THE EVENTS that followed the election of 2 July bear an eerie
resemblance to the presidential elections of 1988 when the left
candidate of the PRD Cardenas, was defeated by massive fraud after a
"computer collapse" and the award of the election to Salinas of the
corrupt PRI (Institutional Revolutionary Party). Salinas, and after him
Zedillo and current president Vincente Fox of the PAN, went ahead with a
massive programme of privatisations and attacks on the living standards
of millions of Mexican workers and peasants while opening the country to
the plunder and exploitation of US capital through the North American
Free Trade Agreement (NAFTA).

Millions of displaced and impoverished Mexican peasants and workers
especially from the south had to emigrate internally to the new
factories in the maquiladoras or as undocumented immigrants in the
United States in order to survive. As a result of NAFTA, the real wages
of unskilled workers have further declined since the collapse of the
Mexican economy in the 1980s and Mexican workers are now facing mounting
wage pressure from China.

The imposition of Felipe Calderon as President would mean the
continuation of the same policies, which are threatening to cause a
social explosion.

The election took place as hundreds of thousands of miners, teachers
and other workers were staging strikes and demonstrations across Mexico.
The death of 65 coal miners in Coahuila state in February was followed
by an explosion of struggles by miners and metal workers demanding an
emergency wage increase, safe working conditions and an end to
privatisations.

Popular rebellion

STARTING IN May 2006, 70,000 teachers in the state of Oaxaca have
been on strike for higher wages. Following attacks by 1,700 riot police,
teachers – armed with sticks and stones – fought running battles and
eventually overpowered them. The movement in Oaxaca has broadened into a
popular rebellion. Meanwhile, hundreds of unions and community
organisations representing over 10 million workers are calling a
nationwide general strike for 28 July.

The mass support for the campaign of Obrador, was an indication of
the determination of the working class and the most oppressed to defeat
the neo-liberal policies. Lopez Obrador campaigned as a populist
adopting the slogan, "For the Good of Everyone, the Poor First."

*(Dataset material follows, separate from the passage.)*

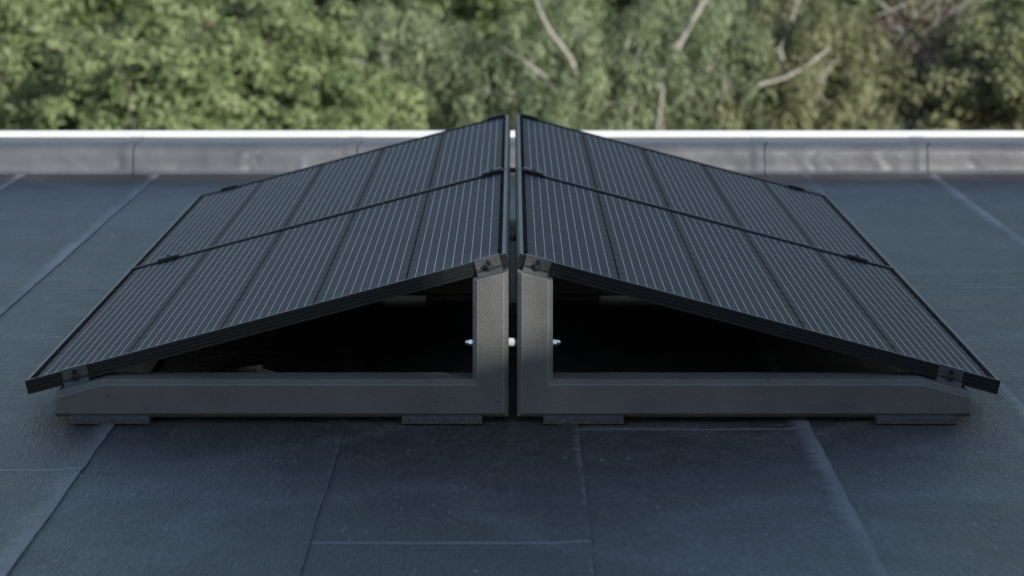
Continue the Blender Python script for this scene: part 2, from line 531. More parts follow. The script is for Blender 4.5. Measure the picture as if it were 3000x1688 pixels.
# ------------------------------------------------------------------ the parapet at the far roof edge
parapet = empty('parapet', (0, PAR_Y, 0))
tag(parapet, 'low grey membrane-wrapped parapet with white metal edge along the far roof side', 'parapet')
PROF = [(-0.050, 0.006), (-0.022, 0.0075), (-0.010, 0.012), (-0.004, 0.020), (0.0, 0.035), (0.001, 0.05), (0.002, 0.065), (0.003, 0.078), (0.005, 0.088),
        (0.010, 0.099), (0.019, 0.109), (0.032, 0.1165), (0.050, 0.1205), (0.08, 0.1225), (0.12, 0.124), (0.17, 0.125), (0.225, 0.126), (0.228, 0.0)]
PX = [-6.6, -5.6, -4.75, -3.9, -3.05, -2.36, -1.485, -0.609, 0.19, 0.986, 1.623, 2.45, 3.3, 4.1, 5.0, 5.8, 6.6]
for k in range(len(PX) - 1):
    x0, x1 = PX[k] + 0.0022, PX[k + 1] - 0.0022
    n = int((x1 - x0) / 0.012)
    creases = []
    for _ in range(7):
        cx = random.uniform(x0 + 0.03, x1 - 0.03)
        creases.append((cx, random.uniform(0.0, 0.07), random.uniform(-1.0, 1.0), random.uniform(0.006, 0.016), random.uniform(-0.007, 0.006), random.uniform(0.03, 0.07)))
    verts, faces = [], []
    P = len(PROF)
    for i in range(n + 1):
        x = x0 + (x1 - x0) * i / n
        over = 0.0035 * max(0.0, min(1.0, (x - (x1 - 0.05)) / 0.012))
        for j, (py, pz) in enumerate(PROF):
            d = 0.0
            if 1 < j < P - 1:
                d = 0.0022 * mnoise.noise(Vector((x * 6, pz * 9, k * 3.1))) + 0.0016 * mnoise.noise(Vector((x * 19, pz * 24, k)))
                for cx, cz, sl, wd, amp, ln in creases:
                    if pz < 0.11 and abs(pz - cz) < ln:
                        t = (x - cx - sl * (pz - cz)) / wd
                        d += amp * math.exp(-t * t) * (1 - abs(pz - cz) / ln)
            nyz = Vector((-1, 0.15)) if pz < 0.095 else Vector((-0.25, 1))
            nyz.normalize()
            lean = (0.05 * max(0, pz - 0.112) / 0.015) if i in (0, n) else 0
            verts.append((x + lean * 0.4, py + nyz.x * (d + over), pz + nyz.y * (d * 0.6 + over)))
    for i in range(n):
        for j in range(P - 1):
            a = i * P + j
            faces.append((a, a + P, a + P + 1, a + 1))
    b = len(verts)                          # cut edge of the lap
    for j in range(P):
        x, y, z = verts[n * P + j]
        verts.append((x, y + 0.010, z - 0.008))
    for j in range(P - 1):
        faces.append((n * P + j, b + j, b + j + 1, n * P + j + 1))
    b = len(verts)
    for j in range(P):
        x, y, z = verts[j]
        verts.append((x, y + 0.010, z - 0.008))
    for j in range(P - 1):
        faces.append((j, j + 1, b + j + 1, b + j))
    me = mesh('membrane_strip', verts, faces, M['parapet'], True)
    me.set_sharp_from_angle(angle=R(50))
    obj('membrane_strip', me, parapet)
tr = MB()
tp = [(0.215, 0.1285), (0.218, 0.1275), (0.222, 0.128), (0.2225, 0.150), (0.226, 0.1535), (0.238, 0.154), (0.243, 0.151), (0.2435, 0.02), (0.240, 0.02), (0.2395, 0.149), (0.2255, 0.149), (0.2255, 0.1275)]
tr.extrude(tp, lambda a, b, t: (t, a, b), -6.6, 6.6)
obj('edge_trim', tr.mesh('edge_trim', M['trim'], True), parapet)
core = MB().box(-6.55, 6.55, 0.014, 0.222, -0.01, 0.094)
obj('core', core.mesh('core', M['backsheet']), parapet)

# ------------------------------------------------------------------ concrete L-shaped stands
ROWS = [0.0, 1.768, 3.536]
ROW_WORD = ['front', 'middle', 'rear']

def stand_mesh():
    # outline in x,z for the left stand, clockwise from the outer foot; chamfer flag belongs to the edge starting at the point
    pts = [(-1.000, 0.015, 0.0), (-1.000, 0.068, 1.0), (-0.945, 0.0835, 1.0), (-0.893, 0.0965, 1.0), (-0.0875, 0.0965, 1.0), (-0.0875, 0.313, 0.0), (-0.0096, 0.3335, 1.0), (-0.0096, 0.015, 1.0)]
    c = 0.0100
    n = len(pts)
    inset = []
    lines = []
    for i in range(n):
        a = Vector(pts[i][:2]); b = Vector(pts[(i + 1) % n][:2])
        d = (b - a).normalized()
        nrm = Vector((d.y, -d.x))            # inwards for this winding
        off = c * pts[i][2]
        lines.append((a + nrm * off, d))
    for i in range(n):
        p, d = lines[i - 1]; q, e = lines[i]
        den = d.x * e.y - d.y * e.x
        if abs(den) < 1e-6: inset.append(q); continue
        t = ((q.x - p.x) * e.y - (q.y - p.y) * e.x) / den
        inset.append(p + d * t)
    hw = 0.055
    rings = [(-hw, inset), (-hw + c, [Vector(p[:2]) for p in pts]), (hw - c, [Vector(p[:2]) for p in pts]), (hw, inset)]
    v, f = [], []
    for y, ring in rings:
        v += [(p.x, y, p.y) for p in ring]
    for r in range(3):
        for i in range(n):
            j = (i + 1) % n
            f.append((r * n + i, r * n + j, (r + 1) * n + j, (r + 1) * n + i))
    f.append(tuple(range(n))); f.append(tuple(range(3 * n, 4 * n))[::-1])
    import bmesh
    me = mesh('concrete_stand', v, f, M['concrete'])
    bm = bmesh.new(); bm.from_mesh(me)
    bmesh.ops.recalc_face_normals(bm, faces=bm.faces)
    me.materials.append(M['worn'])
    bmesh.ops.bevel(bm, geom=[e for e in bm.edges if e.calc_face_angle(0) > R(20)], offset=0.0013, segments=2, affect='EDGES', profile=0.5, material=1)
    bm.to_mesh(me); bm.free()
    return me

SM = stand_mesh()
SMR = SM.copy()
SMR.transform(Matrix.Diagonal((-1, 1, 1, 1))); SMR.flip_normals()
SIDE = {-1: 'left', 1: 'right'}
def stand_label(side, r):
    other = {0: 'nearest the camera', 1: 'below the panel joint', 2: 'nearest the parapet'}[r]
    return f'grey concrete L-shaped stand under the {SIDE[side]} panels, {other}'
for r, y in enumerate(ROWS):
    for side in (-1, 1):
        o = obj('concrete_stand', SM if side < 0 else SMR, None, (0, y, 0))
        tag(o, stand_label(side, r), 'stand', 'concrete stands carrying the panels')

# rubber pads under the stands
def pad_mesh():
    import bmesh
    b = MB().box(-0.0875, 0.0875, -0.085, 0.085, 0.0, 0.0148, 0.0012)
    return b.mesh('rubber_pad', M['rubber'])
PM = pad_mesh()
for r, y in enumerate(ROWS):
    for side in (-1, 1):
        for where, xc in (('outer', 0.879), ('inner', 0.154)):
            o = obj('rubber_pad', PM, None, (side * xc, y, 0.0062), (0, 0, 0 if side < 0 else math.pi))
            tag(o, f'black rubber granulate pad under the {where} end of the {ROW_WORD[r]} {SIDE[side]} stand', 'pad', 'rubber pads under the stands')

# ------------------------------------------------------------------ connecting bolts with spacers and cap nuts
ZB = 0.1712
def connecting_bolt(y, r):
    e = empty('connecting_bolt', (0, y - 0.032, ZB + 0.005))
    what = {0: 'shiny dome nuts either side of the front posts', 1: 'seen in the slot between the panels halfway back', 2: 'at the rear stands near the parapet'}[r]
    tag(e, f'connecting bolt with white spacer, {what}', 'bolt', 'bolts joining the stands')
    obj('rod', MB().cyl((-0.098, 0, 0), (1, 0, 0), 0.005, 0.196, 12).mesh('rod', M['chrome'], True), e)
    obj('spacer', MB().cyl((-0.0094, 0, 0), (1, 0, 0), 0.0095, 0.0133, 28, 0.0010).mesh('spacer', M['nylon'], True), e)
    obj('sleeve', MB().cyl((0.0040, 0, 0), (1, 0, 0), 0.0094, 0.0054, 28).mesh('sleeve', M['sleeve'], True), e)
    for s in (-1, 1):
        x = s * 0.0877
        obj('washer', MB().cyl((x, 0, 0), (s, 0, 0), 0.0088, 0.0012, 24).mesh('washer', M['chrome'], True), e)
        nm = MB().lathe((x + s * 0.0012, 0, 0), (s, 0, 0), [(0.0078, 0), (0.0086, 0.0006), (0.0086, 0.0066), (0.0076, 0.0074)], 6, R(30))
        dome = [(0.0070, 0.0070)] + [(0.0069 * math.cos(a), 0.0100 + 0.0069 * math.sin(a)) for a in [R(q) for q in (0, 18, 36, 54, 70, 82)]]
        nm.lathe((x + s * 0.0012, 0, 0), (s, 0, 0), dome, 24)
        me = nm.mesh('cap_nut', M['chrome'], True)
        obj('cap_nut', me, e)
for r, y in enumerate(ROWS): connecting_bolt(y, r)

# ------------------------------------------------------------------ solar panels
TILT = math.atan2(373.5, 1409.4)
PW, PL, PT = 1.096, 1.756, 0.031
LIP = 0.008
EAVE = Vector((-1.0749, 0, 0.0854))

def rail_profile():
    p = [(0.0, -PT), (0.0, -PT + 0.0008)]
    for gz in (-0.0236, -0.0158, -0.0080):
        p += [(0.0, gz - 0.0016), (0.0016, gz - 0.0001), (0.0020, gz + 0.0010), (0.0, gz + 0.0014)]
    p += [(0.0, -0.0008), (0.0008, 0.0), (LIP, 0.0), (LIP, -0.0062), (0.0022, -0.0062), (0.0022, -0.029), (0.022, -0.029), (0.022, -PT)]
    return p
RP = rail_profile()
short_near = MB().extrude(RP, lambda a, b, t: (t, a, b), 0, PW).mesh('frame_rail', M['frame'])
short_far = MB().extrude(RP, lambda a, b, t: (t, PL - a, b), 0, PW).mesh('frame_rail', M['frame'])
RPL = [(a, b * 0.995 - 0.00006) for a, b in RP]
long_eave = MB().extrude(RPL, lambda a, b, t: (a + 0.0003, t, b), 0.0222, PL - 0.0222)
long_eave.extrude([(0.0003, -PT * 0.99), (0.0003, -0.0009), (0.0009, -0.00006), (LIP, -0.00006), (LIP, -0.0062), (0.0025, -0.0062), (0.0025, -PT * 0.99)], lambda a, b, t: (a, t, b), LIP + 0.0001, 0.02219)
long_eave.extrude([(0.0003, -PT * 0.99), (0.0003, -0.0009), (0.0009, -0.00006), (LIP, -0.00006), (LIP, -0.0062), (0.0025, -0.0062), (0.0025, -PT * 0.99)], lambda a, b, t: (a, t, b), PL - 0.02219, PL - LIP - 0.0001)
long_eave = long_eave.mesh('frame_rail', M['frame'])
long_ridge = long_eave.copy()
long_ridge.transform(Matrix.Translation((PW, 0, 0)) @ Matrix.Diagonal((-1, 1, 1, 1))); long_ridge.flip_normals()
back = MB().box(0.0024, PW - 0.0024, 0.0024, PL - 0.0024, -0.0060, -0.0049).mesh('backsheet', M['backsheet'])
glass = MB().box(LIP + 0.0002, PW - LIP - 0.0002, LIP + 0.0002, PL - LIP - 0.0002, -0.0034, -0.0016).mesh('glass_pane', M['glass'])
CP, RPITCH, CW, CL = 0.2120, 0.1066, 0.2078, 0.1030
def cell_mesh():
    a, b, cx, cy = CW / 2, CL / 2, 0.0075, 0.0042
    o = [(-a + cx, -b), (a - cx, -b), (a, -b + cy), (a, b - cy), (a - cx, b), (-a + cx, b), (-a, b - cy), (-a, -b + cy)]
    return MB().extrude(o, lambda p, q, t: (p, q, t), 0, 0.0004).mesh('solar_cell', M['cell'])
CM = cell_mesh()
BUS_L = 16 * RPITCH - 0.012
bus = MB().extrude([(-0.00068, 0), (-0.00040, 0.00035), (0.00040, 0.00035), (0.00068, 0)], lambda a, b, t: (a, t, b), 0, BUS_L).mesh('busbar', M['ribbon'])
jb = MB().box(PW / 2 - 0.06, PW / 2 + 0.06, PL - 0.14, PL - 0.06, -0.026, -0.0062, 0.003).mesh('junction_box', M['backsheet'])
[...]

Obrador pledged to renegotiate sections of NAFTA in order to protect
domestic producers from US agricultural imports. At the same time, he
has repeatedly made clear to business and banking groups that he can be
trusted to safeguard their interests and balance the budget.

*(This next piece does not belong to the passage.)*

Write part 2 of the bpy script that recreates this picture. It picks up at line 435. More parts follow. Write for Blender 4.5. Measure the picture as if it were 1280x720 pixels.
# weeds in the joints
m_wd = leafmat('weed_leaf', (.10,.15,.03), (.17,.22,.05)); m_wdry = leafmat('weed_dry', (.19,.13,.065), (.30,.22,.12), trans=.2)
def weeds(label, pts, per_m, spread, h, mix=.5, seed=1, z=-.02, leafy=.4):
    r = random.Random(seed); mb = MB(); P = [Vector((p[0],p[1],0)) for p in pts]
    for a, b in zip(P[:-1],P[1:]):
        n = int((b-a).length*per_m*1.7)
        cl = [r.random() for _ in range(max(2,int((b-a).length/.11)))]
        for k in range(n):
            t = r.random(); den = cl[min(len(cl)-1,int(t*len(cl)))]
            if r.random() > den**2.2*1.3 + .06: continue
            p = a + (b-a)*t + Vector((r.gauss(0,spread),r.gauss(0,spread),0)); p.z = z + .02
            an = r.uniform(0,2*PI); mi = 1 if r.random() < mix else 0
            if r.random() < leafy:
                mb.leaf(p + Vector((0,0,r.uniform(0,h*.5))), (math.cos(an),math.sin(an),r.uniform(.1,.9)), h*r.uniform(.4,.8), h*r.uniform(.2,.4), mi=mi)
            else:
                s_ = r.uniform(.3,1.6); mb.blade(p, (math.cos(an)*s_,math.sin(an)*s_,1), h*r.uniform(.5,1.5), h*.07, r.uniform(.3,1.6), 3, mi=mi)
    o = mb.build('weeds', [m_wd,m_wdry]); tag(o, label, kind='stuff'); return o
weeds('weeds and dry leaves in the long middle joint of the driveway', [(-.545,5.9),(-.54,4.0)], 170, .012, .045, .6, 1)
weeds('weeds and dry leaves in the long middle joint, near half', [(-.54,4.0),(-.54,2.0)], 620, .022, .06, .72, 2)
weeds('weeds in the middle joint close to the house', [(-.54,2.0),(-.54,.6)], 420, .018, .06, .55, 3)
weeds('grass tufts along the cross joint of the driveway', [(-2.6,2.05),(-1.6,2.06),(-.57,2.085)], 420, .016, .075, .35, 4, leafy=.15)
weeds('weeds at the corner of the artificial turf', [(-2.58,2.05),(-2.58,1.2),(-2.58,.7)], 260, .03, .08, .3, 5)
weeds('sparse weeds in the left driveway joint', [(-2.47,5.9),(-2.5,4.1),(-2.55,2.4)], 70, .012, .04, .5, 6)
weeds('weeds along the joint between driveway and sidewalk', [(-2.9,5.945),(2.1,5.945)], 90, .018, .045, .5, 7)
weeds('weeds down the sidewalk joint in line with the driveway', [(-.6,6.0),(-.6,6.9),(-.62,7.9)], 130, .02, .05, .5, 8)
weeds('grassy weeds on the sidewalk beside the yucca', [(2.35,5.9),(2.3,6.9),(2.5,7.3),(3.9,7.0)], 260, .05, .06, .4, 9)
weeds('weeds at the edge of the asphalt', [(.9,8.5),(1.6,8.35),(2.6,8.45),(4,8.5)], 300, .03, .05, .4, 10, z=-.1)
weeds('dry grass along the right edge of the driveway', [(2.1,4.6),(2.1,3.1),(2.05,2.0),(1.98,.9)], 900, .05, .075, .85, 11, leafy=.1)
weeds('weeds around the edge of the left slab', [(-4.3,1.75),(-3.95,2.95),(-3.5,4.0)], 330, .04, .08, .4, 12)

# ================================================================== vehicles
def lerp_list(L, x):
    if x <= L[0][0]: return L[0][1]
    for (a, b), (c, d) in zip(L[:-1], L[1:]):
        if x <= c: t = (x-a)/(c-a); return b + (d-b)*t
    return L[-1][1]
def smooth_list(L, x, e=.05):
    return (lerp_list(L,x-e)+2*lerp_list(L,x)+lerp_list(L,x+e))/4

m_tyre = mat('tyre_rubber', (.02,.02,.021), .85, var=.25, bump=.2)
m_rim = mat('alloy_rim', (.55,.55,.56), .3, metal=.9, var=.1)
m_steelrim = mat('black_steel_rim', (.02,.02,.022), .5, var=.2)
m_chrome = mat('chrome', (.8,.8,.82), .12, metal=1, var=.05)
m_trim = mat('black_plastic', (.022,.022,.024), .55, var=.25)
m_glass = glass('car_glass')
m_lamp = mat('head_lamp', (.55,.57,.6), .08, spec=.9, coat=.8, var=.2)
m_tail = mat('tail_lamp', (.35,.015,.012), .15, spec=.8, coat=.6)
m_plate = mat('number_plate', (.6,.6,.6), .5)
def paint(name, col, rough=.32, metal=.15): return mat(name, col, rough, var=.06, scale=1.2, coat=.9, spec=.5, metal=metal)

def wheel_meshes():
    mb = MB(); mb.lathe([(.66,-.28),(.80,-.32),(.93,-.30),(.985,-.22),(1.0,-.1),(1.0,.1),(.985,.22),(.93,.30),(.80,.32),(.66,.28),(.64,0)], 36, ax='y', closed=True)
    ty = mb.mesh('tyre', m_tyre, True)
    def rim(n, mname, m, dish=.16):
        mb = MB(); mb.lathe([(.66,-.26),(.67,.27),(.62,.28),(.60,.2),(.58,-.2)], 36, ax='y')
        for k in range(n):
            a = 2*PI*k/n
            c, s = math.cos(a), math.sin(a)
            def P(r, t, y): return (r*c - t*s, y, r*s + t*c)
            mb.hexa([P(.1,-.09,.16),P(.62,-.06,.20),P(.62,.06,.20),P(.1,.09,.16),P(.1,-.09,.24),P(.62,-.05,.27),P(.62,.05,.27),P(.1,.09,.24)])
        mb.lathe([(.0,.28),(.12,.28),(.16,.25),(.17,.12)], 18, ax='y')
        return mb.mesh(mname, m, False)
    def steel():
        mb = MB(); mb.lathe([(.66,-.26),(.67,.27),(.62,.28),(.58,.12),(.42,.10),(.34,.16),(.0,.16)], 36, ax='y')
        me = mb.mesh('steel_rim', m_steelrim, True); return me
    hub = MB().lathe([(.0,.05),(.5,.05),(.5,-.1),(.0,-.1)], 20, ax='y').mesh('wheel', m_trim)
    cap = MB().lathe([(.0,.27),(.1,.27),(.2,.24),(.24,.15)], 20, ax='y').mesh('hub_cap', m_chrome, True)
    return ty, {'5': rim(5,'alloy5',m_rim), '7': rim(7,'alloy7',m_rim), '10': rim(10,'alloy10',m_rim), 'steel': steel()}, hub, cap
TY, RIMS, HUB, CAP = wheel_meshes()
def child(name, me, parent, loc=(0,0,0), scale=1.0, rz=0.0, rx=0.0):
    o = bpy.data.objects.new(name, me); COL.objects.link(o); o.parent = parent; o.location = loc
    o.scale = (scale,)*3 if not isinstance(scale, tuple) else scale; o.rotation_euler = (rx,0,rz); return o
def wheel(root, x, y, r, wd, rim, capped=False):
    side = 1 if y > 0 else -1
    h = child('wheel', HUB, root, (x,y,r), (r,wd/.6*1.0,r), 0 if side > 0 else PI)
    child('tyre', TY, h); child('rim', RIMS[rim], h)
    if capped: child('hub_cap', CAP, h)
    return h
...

A government led by Lopez Obrador would be a major irritant to George
Bush who has thus far only had to deal with the compliant right-wing
president Vicente Fox. His victory could possibly open the floodgates to
a new wave of struggles by the Mexican workers and peasants and will
have important repercussions north of the border on the Latino
population in the US especially over the issue of undocumented
immigrants. The remittances of Mexican immigrants in the United States –
approximately $18 billion a year – is now the second most important
source of foreign exchange, after oil, flowing into Mexico.

The only way to defeat the electoral fraud organised by the ruling
class and its operatives is for the independent unions and community
organisations that supported Obrador to call mass demonstrations across
Mexico, organise action committees and prepare for a general strike to
bring the country at a standstill. However, it is unlikely that Obrador
and the PRD will take such action as his programme hardly touches the
heart of the crisis in Mexico, ie capitalism.

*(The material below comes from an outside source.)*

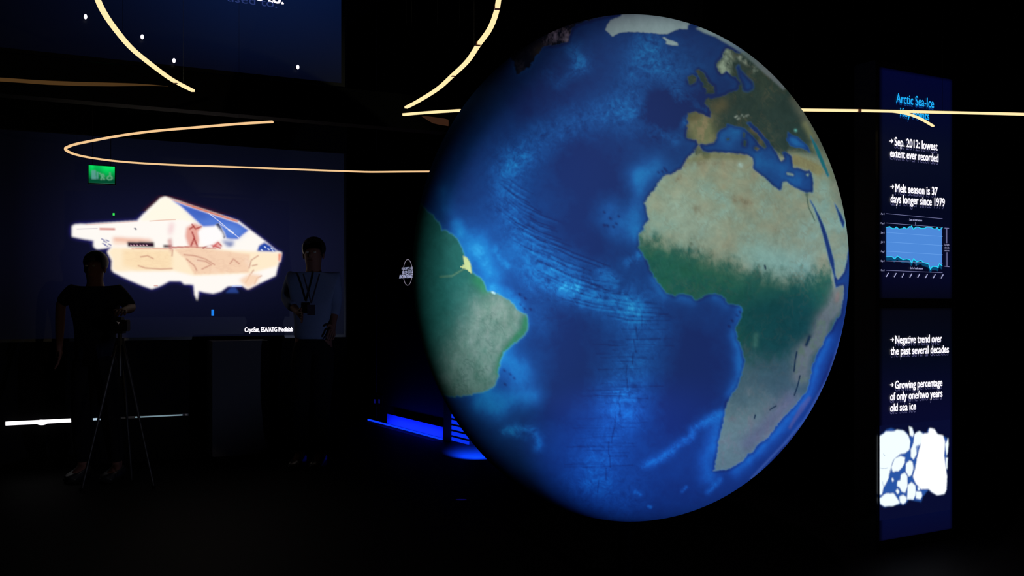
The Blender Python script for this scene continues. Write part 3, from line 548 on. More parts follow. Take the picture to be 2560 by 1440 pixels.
lay([(990,310),(1020,320),(1010,390),(985,440),(968,400),(975,350)], (240,190,196), 5, .7); lay([(960,470),(1000,450),(1005,560),(985,580)], (206,120,120), 3, .7)
lay([(1130,360),(1200,320),(1270,350),(1240,400),(1250,470),(1230,530),(1150,530),(1120,440)], (232,156,140), 3, .9)
for p in [[(1180,330),(1210,370),(1260,350)], [(1180,400),(1200,450),(1170,520)], [(1160,370),(1190,350)], [(1200,460),(1225,520)], [(1280,540),(1340,510),(1430,540)], [(1370,530),(1410,490),(1440,520)]]: S.line(c5(p), (168,48,50), 2.4, .8)
lay([(1330,530),(1410,480),(1450,540)], (226,90,90), 4, .8)
lay([(1240,400),(1300,355),(1400,345),(1450,400),(1470,440),(1330,530),(1260,500)], (255,252,252), 3)
S.line(c5([(360,370),(480,372)]), (206,90,80), 3, .8); S.line(c5([(150,372),(330,366)]), (150,120,160), 1, .6); S.line(c5([(668,366),(676,372)]), (60,60,90), 2)
S.line(c5([(800,300),(900,292),(1030,286)]), (220,140,110), 1, .7); S.line(c5([(230,332),(420,322),(690,302)]), (232,170,150), 1, .5)
for p in [(370,460),(390,480),(380,500),(410,470),(430,505),(400,515)]: S.line(c5([p, (p[0]+22, p[1]+10)]), (90,90,160), 1.7, .8)
lay([(1480,945),(1530,895),(1570,895),(1600,945)], (40,66,140), 2, .9)
S.line(c5([(1540,882),(1618,882)]), (190,205,255), 1.4); S.line(c5([(840,880),(870,880)]), (200,120,110), 1)
S.mesh('satellite_picture', emi_vc('satellite_glow', 1.0), t)['label'] = 'glowing gold foil and white satellite picture'
write(WALL, 'CryoSat, ESA/ATG Medialab', (609, 828), (729, 830), 11, [WHITE, GHOST], t, 'caption_lettering', bold=.0022, off=.049)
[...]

LATIN AMERICA is in the midst of a continental revolt against the
governments and ruling elites which have relentlessly followed
neo-liberal free-market policies for more than a decade.

Over 215 million people – a staggering 41% of the continent’s
population – are "living in poverty," while an additional 18% are facing
hunger. As a result there has been an explosion of mass opposition.
Struggles of workers, peasants, indigenous people, students and others
exploited by capitalism and imperialism have erupted in Chile, Peru,
Argentina, Colombia and many other countries.

In Venezuela and Bolivia mass social movements resulted in the
election of left populist governments that challenge US imperialism.